Since students at Berkeley, the oldest and most prestigious of the UC campuses, are still receiving an education that ranks with those at Stanford, Harvard, Yale, and other elite private institutions, and since they are still being asked to pay only about one-quarter as much, you might have supposed that they would have offered a quiet word of thanks for their good fortune and gone on with their studies. You would have been mistaken.

In October, some eight hundred Berkeley students attended the “Mobilizing Conference to Save Public Education.” As they debated, Friend writes, “a student facilitator summarized each idea on a projection screen: ‘rolling strikes’; ‘nationalize all universities’; ‘socialist revolution’; ‘a tent city in Sacramento’; ‘create a shadow Board of Regents’; ‘occupy Wells Fargo bank in downtown Oakland’; ‘worker-student control of the university,’ and so on.”
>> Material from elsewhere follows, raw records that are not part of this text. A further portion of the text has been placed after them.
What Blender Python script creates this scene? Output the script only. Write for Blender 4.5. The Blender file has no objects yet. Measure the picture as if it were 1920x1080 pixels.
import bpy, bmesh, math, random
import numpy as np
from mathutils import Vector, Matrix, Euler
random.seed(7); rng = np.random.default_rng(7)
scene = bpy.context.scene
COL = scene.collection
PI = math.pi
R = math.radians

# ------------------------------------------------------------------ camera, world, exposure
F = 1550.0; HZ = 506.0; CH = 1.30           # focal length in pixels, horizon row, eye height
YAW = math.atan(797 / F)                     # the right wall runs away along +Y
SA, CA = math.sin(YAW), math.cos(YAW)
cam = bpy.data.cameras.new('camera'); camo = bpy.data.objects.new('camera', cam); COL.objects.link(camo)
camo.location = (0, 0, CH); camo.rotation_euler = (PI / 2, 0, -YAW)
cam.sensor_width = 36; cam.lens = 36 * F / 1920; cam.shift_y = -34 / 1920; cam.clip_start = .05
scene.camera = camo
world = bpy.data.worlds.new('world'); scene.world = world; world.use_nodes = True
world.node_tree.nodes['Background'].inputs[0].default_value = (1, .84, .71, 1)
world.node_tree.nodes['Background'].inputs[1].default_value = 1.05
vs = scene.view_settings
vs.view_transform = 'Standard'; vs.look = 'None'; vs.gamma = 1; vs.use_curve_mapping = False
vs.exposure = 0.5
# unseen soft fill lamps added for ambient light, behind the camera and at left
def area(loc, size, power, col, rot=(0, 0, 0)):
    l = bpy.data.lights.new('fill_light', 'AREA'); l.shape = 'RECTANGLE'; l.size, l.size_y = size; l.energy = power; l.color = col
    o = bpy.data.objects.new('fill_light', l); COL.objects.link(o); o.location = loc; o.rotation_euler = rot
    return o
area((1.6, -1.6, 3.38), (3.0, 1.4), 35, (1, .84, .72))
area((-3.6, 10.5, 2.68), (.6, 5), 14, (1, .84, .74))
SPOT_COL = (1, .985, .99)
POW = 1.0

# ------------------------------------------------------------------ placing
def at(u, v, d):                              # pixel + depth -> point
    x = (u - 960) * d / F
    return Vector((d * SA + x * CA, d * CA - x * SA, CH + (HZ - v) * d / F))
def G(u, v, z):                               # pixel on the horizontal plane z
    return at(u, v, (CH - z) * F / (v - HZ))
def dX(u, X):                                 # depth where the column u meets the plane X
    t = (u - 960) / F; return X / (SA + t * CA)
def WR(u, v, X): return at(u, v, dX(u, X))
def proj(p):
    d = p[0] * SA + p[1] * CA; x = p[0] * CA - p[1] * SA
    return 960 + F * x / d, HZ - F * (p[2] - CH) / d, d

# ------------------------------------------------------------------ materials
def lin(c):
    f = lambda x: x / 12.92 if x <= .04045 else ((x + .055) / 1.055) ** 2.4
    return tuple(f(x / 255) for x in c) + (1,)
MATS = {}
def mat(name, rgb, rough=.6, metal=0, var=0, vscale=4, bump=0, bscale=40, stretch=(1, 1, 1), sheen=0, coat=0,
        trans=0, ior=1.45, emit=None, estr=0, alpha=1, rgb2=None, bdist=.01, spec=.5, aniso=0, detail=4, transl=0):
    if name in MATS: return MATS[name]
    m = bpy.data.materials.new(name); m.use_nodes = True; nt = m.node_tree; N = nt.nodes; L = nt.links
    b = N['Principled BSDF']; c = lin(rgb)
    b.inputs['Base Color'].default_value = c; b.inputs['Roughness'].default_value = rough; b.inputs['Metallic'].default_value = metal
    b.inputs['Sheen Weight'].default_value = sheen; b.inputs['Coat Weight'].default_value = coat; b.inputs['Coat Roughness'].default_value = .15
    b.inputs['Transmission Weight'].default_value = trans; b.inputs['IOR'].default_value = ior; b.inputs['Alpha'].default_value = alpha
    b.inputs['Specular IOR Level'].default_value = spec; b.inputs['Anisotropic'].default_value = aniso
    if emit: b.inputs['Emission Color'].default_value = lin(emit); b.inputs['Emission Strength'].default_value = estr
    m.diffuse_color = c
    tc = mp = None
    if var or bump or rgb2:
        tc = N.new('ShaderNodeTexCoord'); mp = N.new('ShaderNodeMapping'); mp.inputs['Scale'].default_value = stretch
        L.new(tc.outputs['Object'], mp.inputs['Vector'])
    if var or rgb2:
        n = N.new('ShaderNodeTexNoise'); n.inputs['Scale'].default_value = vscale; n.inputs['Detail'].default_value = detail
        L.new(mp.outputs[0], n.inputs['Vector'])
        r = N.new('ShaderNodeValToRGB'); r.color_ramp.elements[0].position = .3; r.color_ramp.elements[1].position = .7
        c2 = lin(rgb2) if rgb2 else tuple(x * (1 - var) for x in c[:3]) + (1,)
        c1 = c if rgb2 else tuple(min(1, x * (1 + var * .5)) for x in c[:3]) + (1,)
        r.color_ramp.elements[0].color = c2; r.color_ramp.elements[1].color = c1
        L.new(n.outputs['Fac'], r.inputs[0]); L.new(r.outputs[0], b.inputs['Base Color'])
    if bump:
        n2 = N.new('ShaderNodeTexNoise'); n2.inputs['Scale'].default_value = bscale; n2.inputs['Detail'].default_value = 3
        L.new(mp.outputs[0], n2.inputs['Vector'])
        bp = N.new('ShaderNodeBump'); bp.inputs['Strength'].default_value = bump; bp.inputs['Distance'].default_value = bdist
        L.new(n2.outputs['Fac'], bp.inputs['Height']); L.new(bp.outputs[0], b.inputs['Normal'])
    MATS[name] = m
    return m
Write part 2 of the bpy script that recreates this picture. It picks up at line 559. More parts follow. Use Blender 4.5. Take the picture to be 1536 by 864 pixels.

Then, in November, a group of protesters pulled dozens of fire alarms around the campus while a second group occupied Wheeler Hall, a classroom building. As the occupation continued, some two thousand students gathered outside Wheeler Hall, waving placards and chanting. Police eventually cleared the building, but not before the university had been disrupted for an entire day and violent incidents had taken place. “Skirmishes kept breaking out as groups of students . . . surged toward the stanchions,” Friend writes.

If students worked themselves into a frenzy, surely at least Berkeley faculty and administrators must have demonstrated a modicum of circumspection. So, again, you might have supposed; so, again, you would have been mistaken.

Since Berkeley students still receive an education that ranks with those at Stanford, Harvard, Yale, and other elite private institutions, but pay only one quarter the cost, you might expect them to offer a quiet word of thanks and go back to studying.

Faculty and administrators joined the protests. Advocating a march on Sacramento, Robert Birgeneau, the Berkeley chancellor, compared the student movement with the civil rights movement. “I hope that this [march] will match the March on Washington,” Birgeneau said. Professor Ananya Roy became a particular champion of the protest movement. Addressing students one day, Friend writes, Roy “began to voice . . . [their] dismay in sharp, sloganeering phrases. . . . In her piping voice . . . she repeated, elegaically: ‘We have all become students of color now.’ ”

We have all become students of color? A march on Sacramento that possesses the same moral dimension as the March on Washington? Let us remind ourselves just what the Berkeley protesters were demanding: not racial equality but money. For the poor and dispossessed? No. For themselves. To place the protesters’ demand in perspective, a few figures:

  • Despite the cuts it made last year, the state of California will spend nearly $3 billion on the University of California this year, an expenditure of $13,000 per student. Contrast this with the $10,000 per student the state of Illinois spends on the University of Illinois system or the $6,000 per student the state of New York spends on the SUNY system.
  • The salary of Chancellor Birgeneau: $445,716. The salary of a typical full-time professor at Berkeley: $127,300. The average starting salary for the holder of a Berkeley undergraduate degree—I repeat, the average starting salary: $59,900. The median household income in California: $61,154.
  • The number of Berkeley professors who have been laid off as a result of budget cuts: zero. The proportion of California workers who are now unemployed: one in ten.

“One afternoon just after the spring semester began at the University of California,” Calvin Trillin wrote in the New Yorker some forty-five years ago, “I paused on my way to the Berkeley campus to make a tour of the card tables that had been set up that day by student political organizations.” Visiting a few months after the establishment of the Free Speech Movement, Trillin watched students distributing materials on behalf of the Congress of Racial Equality, the Committee to End Discrimination, the Young Socialist Alliance, and the Student Committee for Agricultural Labor. Trillin came across a student wearing a button that read “One Man, One Vote.” He found another student whose button said “Get Out of Vietnam.”

Civil rights, economic justice, an end to the war in Vietnam. No doubt many of the student organizations at Berkeley in those days proved naive. Yet the causes for which they stood all displayed a certain selflessness and idealism. At Berkeley today? The only cause is self-pleading.

“Risen again,” Friend writes, concluding “Protest Studies,” are “the rebel students and the flailing nightsticks, the days of rage.” As the earnestness of this prose suggests, good liberals such as Friend and his editors at the New Yorker appear to have lost the ability to distinguish between high-mindedness and crassness. Something may have risen again at Berkeley, but it’s not the campus protest movement. It’s a zombie.